VIRGINIA WOOLF – Les Vagues
Autre temps, autre époque. Et pourtant, cette même volonté de dire ce qui semble indicible pour Virginia Woolf. L’œuvre de la romancière britannique est passée dans le domaine public en 2012. L’occasion pour nombre maisons d’éditions de (re)publier des textes plus ou moins connus, ou dans de nouvelles traductions. Notamment en poche. Tout le monde connaît peu ou prou Mrs Dalloway. Mais d’autres de ses œuvres restent assez peu connues du grand public. C’est notamment le cas d’un roman que l’on cite pourtant parmi ses trois chefs d’œuvre, Les Vagues, paru en 1931, dont une nouvelle édition sort en poche en ce début d’année.
Comme en parallèle, les œuvres romanesques de Virginia Woolf ont elles aussi été compilées et éditées dans la Pléiade en mars, c’est la nouvelle traduction établie pour la Pléiade par Michel Cusin que vous retrouverez dans ce volume en poche (mais à un prix bien moindre !). Dans Les Vagues, Virginia Woolf évoque six personnages tout au long de leur vie en neuf chapitres séparés par des interludes-tableaux qui décrivent la course du soleil des premières lueurs jusqu’à la nuit, pour marquer les différents âges de ses personnages. Six monologues qui s’entrecoupent, se déroulent, relancent et se complètent. Six monologues et sept personnages. Car Percival ne dit rien, il n’a pas la parole. Mais il se découvre, se devine, dans les mots, les discours des autres. Dans cette œuvre, juste à égale distance du roman, de la poésie et du théâtre, il n’y a plus vraiment de narrateur. Seuls des monologues qui se juxtaposent, ou plutôt se superposent pour créer du sens.
Un roman sans réelle exposition, ni même une intrigue au sens de rebondissements, suspense et autres coups de théâtre. Non, rien de tout cela. Ni même une exposition détaillée du caractère ou du physique de tel ou tel personnage. Non, rien de tout cela encore une fois. Parce que la vie n’est pas comme ça, soutient Virginia Woolf. Dans la vie, il n’y a pas de narrateur omniscient qui sait tout, en détail, des tenants et des aboutissants de nos actions. Non, il y a des impressions, des pensées qui comme aurait dit Montaigne (le rapprochement entre les deux écrivains est fécond), des pensées, donc qui « vont à sauts et à gambades » . Oui, mais voilà, l’idée de Montaigne défendue dans ses Essais qu’une pensée en amène une autre qui n’a parfois que peu à voir avec la première, Virginia Woolf semble vouloir la mettre en action dans la fiction. Sûrement bien sûr un peu en réaction contre la rigidité des romans victoriens. Mais pas que. Son écriture souhaite s’approcher d’une certaine vérité de l’être. C’est ainsi que Virginia Woolf décide retranscrire « le flux de conscience » qui nous traverse.

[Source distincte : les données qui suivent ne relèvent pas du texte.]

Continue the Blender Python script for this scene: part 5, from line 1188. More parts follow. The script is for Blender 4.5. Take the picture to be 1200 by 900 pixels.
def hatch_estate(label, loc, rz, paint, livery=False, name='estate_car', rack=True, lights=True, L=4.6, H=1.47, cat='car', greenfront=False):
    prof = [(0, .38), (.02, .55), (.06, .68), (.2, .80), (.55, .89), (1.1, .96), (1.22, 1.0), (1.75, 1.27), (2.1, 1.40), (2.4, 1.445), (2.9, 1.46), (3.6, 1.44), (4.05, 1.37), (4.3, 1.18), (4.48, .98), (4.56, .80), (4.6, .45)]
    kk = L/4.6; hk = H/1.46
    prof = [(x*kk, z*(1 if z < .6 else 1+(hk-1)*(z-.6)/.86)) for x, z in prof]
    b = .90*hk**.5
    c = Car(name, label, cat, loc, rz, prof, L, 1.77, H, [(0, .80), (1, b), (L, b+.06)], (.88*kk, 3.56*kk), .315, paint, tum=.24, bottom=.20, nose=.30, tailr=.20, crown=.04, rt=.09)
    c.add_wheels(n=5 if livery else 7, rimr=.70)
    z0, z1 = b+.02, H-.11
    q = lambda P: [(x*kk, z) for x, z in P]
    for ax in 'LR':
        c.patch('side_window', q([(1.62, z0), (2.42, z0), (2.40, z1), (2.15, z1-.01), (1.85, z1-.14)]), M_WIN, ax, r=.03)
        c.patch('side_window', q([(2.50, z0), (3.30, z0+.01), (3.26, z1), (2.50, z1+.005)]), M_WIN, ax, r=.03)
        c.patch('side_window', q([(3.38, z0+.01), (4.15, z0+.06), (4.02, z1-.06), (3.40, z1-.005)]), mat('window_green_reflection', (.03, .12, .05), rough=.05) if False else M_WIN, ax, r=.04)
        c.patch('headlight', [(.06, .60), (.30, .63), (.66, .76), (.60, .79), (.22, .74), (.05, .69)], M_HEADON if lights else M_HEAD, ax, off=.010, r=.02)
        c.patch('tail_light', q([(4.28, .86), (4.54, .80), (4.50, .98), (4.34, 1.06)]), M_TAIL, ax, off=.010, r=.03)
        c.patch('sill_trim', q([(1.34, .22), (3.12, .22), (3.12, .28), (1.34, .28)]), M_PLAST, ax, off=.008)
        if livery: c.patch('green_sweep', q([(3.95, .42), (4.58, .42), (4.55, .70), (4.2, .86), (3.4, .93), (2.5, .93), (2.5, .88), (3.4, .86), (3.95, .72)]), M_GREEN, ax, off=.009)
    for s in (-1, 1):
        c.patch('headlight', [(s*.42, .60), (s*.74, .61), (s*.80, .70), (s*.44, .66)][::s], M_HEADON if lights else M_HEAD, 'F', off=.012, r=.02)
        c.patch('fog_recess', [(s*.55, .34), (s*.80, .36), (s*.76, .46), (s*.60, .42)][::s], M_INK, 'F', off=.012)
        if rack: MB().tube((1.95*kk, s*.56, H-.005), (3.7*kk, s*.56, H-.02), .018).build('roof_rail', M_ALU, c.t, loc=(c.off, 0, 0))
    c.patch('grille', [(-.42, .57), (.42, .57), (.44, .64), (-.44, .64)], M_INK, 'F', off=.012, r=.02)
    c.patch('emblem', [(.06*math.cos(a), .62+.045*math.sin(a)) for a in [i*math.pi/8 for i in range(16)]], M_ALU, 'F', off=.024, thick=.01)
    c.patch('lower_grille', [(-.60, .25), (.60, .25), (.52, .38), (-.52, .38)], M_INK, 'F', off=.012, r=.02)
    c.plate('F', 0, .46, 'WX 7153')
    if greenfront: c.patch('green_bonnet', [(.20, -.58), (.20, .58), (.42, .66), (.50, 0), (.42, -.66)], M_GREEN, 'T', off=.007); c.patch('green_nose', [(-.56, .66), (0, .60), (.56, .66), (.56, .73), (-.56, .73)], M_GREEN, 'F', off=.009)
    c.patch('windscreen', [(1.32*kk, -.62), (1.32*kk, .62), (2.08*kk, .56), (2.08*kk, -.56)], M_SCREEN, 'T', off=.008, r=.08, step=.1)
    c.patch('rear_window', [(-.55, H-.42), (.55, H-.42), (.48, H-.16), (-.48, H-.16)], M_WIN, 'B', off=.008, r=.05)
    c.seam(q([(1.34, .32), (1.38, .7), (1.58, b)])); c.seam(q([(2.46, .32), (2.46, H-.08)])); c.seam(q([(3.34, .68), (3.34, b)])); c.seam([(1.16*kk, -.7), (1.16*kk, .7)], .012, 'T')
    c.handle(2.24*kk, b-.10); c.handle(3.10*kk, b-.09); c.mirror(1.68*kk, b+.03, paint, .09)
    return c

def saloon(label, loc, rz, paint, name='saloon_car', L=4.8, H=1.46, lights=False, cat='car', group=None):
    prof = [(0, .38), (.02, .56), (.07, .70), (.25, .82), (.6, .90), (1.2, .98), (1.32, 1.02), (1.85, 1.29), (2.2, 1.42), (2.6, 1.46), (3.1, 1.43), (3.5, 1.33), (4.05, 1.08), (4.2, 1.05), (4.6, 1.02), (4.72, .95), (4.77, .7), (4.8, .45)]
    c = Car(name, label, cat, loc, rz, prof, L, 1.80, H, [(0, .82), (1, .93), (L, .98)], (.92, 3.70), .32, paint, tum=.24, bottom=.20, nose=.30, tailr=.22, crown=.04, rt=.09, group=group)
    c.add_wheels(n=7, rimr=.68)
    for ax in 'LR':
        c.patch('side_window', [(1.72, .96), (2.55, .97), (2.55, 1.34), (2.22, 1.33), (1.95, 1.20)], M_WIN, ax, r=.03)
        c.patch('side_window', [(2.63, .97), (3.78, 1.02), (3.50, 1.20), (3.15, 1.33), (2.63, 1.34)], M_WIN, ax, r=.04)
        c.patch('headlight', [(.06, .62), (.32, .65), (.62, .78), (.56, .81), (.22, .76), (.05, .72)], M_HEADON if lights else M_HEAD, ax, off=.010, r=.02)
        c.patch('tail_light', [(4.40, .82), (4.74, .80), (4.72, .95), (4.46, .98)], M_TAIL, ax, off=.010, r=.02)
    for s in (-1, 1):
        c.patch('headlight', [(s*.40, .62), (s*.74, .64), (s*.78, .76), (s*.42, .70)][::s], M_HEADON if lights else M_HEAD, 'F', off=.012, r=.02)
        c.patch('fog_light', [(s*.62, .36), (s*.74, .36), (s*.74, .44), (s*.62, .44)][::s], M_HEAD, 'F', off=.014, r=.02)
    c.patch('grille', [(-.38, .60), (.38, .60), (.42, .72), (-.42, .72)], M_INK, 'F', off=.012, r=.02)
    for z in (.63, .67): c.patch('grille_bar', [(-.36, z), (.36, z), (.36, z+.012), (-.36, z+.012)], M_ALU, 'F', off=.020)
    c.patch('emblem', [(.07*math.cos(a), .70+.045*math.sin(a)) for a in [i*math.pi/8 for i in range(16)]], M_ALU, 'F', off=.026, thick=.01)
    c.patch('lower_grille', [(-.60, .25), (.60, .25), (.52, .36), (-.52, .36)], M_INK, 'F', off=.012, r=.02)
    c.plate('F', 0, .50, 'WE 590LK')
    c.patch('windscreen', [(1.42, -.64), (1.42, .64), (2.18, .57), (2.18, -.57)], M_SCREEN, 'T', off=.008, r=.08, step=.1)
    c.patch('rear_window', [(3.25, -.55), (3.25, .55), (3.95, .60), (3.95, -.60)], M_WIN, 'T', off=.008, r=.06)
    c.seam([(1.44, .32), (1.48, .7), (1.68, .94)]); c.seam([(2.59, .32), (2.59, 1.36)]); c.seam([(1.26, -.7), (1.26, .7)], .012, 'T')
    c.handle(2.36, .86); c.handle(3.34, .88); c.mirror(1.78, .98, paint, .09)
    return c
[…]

« Examinons un moment un esprit ordinaire au cours d’un jour ordinaire. L’esprit reçoit des myriades d’impressions banales, fantastiques, évanescentes ou gravées avec l’acuité de l’acier. N’est-ce pas la tâche du romancier de nous rendre sensible ce flux d’éléments changeants inconnus et sans limites précises ? » Pour Virginia Woolf aussi, la question est de savoir comment dire la vérité de l’expérience. Comment dire nos vies pour s’approcher au plus près de la vie telle qu’elle est. Exit alors, les narrateurs omniscients, les portraits de pieds en cap. La « vérité » n’est pas dans une seule voix. Elle est plusieurs, et se devine, et se dessine dans l’enchevêtrement des voix plurielles. Pour dire la vérité des êtres, elle abandonne le narrateur tout puissant qui impose sa vision des personnages et choisit au contraire de relayer leur voix intérieures et de construire ses personnages en restituant leurs existences par fragments : leur parole, celle des autres à leur sujet, des retours dans le temps. C’est la polyphonie qui dira l’être. Les vagues sont donc six (sept) existences qui se dessinent progressivement, par ces monologues intérieurs. La vie est dans les plis, aurait dit Henri Michaux.
« Les vagues se brisaient sur le rivage. » Il en est de même des vagues que de ce roman de Virginia Woolf. On peut tout autant être fasciné par la vision des vagues venant échouer à intervalles réguliers sur la plage que bailler d’ennui devant le même spectacle. A chacun de savoir s’il se laissera prendre par le doux flux et reflux de l’écriture de Virginia Woolf. Pour notre part, on n’hésitera pas à retourner planter notre tente face à ces vagues… Pour le reste, à vous de voir.